There are many different choices for mulching your tomatoes. Organic materials include grass clippings, leaves, straw or even sawdust which will eventually decompose and help feed millions of microorganisms living in the soil.  Inorganic materials include rocks, pebbles, plastic sheeting and landscaping fabric.

The National Gardening Association recommends that if you use wood chips, bark or sawdust, add extra nitrogen fertilizer to the soil. Otherwise, soil microorganisms will temporarily tie up nitrogen which they need for growth, while the mulch is broken down.

Plastic mulches, including black and red, have been recommended for tomatoes and are an inorganic way to mulch.  Make sure to secure plastic mulch so that it makes contact with the soil. When you transplant, cut a hole or slit in the plastic.  You can make additional small holes to help rainwater soak through.

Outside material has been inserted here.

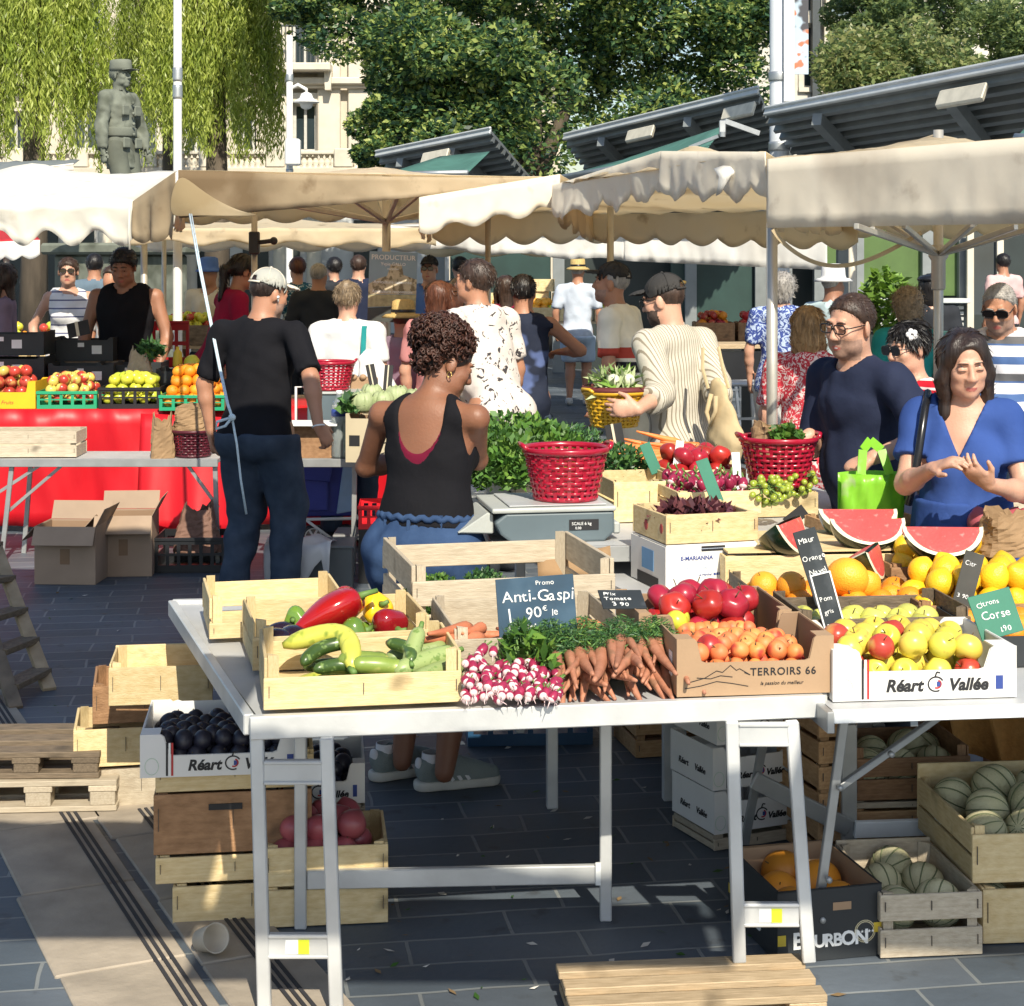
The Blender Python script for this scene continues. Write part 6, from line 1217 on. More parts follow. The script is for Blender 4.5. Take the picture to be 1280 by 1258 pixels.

The National Garden Association advises that you should wait to mulch your tomato plants for four to five weeks after planting – while the ground  warms up.  If you mulch  too early, you will keep the soil cool and delay your harvest.

Moss

Moss can grow quickly in the spring and if you notice moss taking over parts of your lawn, Illinois Extension explains that moss is a space filler, not an invader.  It will seek out a shady or moist spot that does not contain other life.

If you have unwanted moss in your lawn, it is a signal that the grass is weak and you must find out why the grass is not growing in order to remedy the problem.Adding limestone is not recommended by Illinois Extension as it will not help unless a soil test has shown the pH needs to be raised.  Moss killing products can also be ineffective.

Focus on improving the health of lawn grass. Too much shade encourages moss, so use a grass mix that is correct for your site conditions.  You may need to modify site conditions to favor lawn grasses, fertilize in sunny spots, mow higher and reduce soil compaction by core aerifying.

Myosotis

Finally, enjoy the spring blooms!  In addition to spring bulbs, flowering trees, perennials and shrubs are now in full bloom.  A favorite bright spring flower is Myosotis, commonly called forget-me-nots, which have charming, small daisy-like flowers in shades of blue, yellow or white with yellow or white eyes.

Myosotis are native to woods, meadows and wet areas of Europe, Asia, Australia, New Zealand and North and South America and include 50 species which can be annual, biennial or perennial.

Myosotis bloom in May and self-seed freely. They have a fairy effect when planted en masse and work well in rock gardens, in the front of beds and borders and at waterside.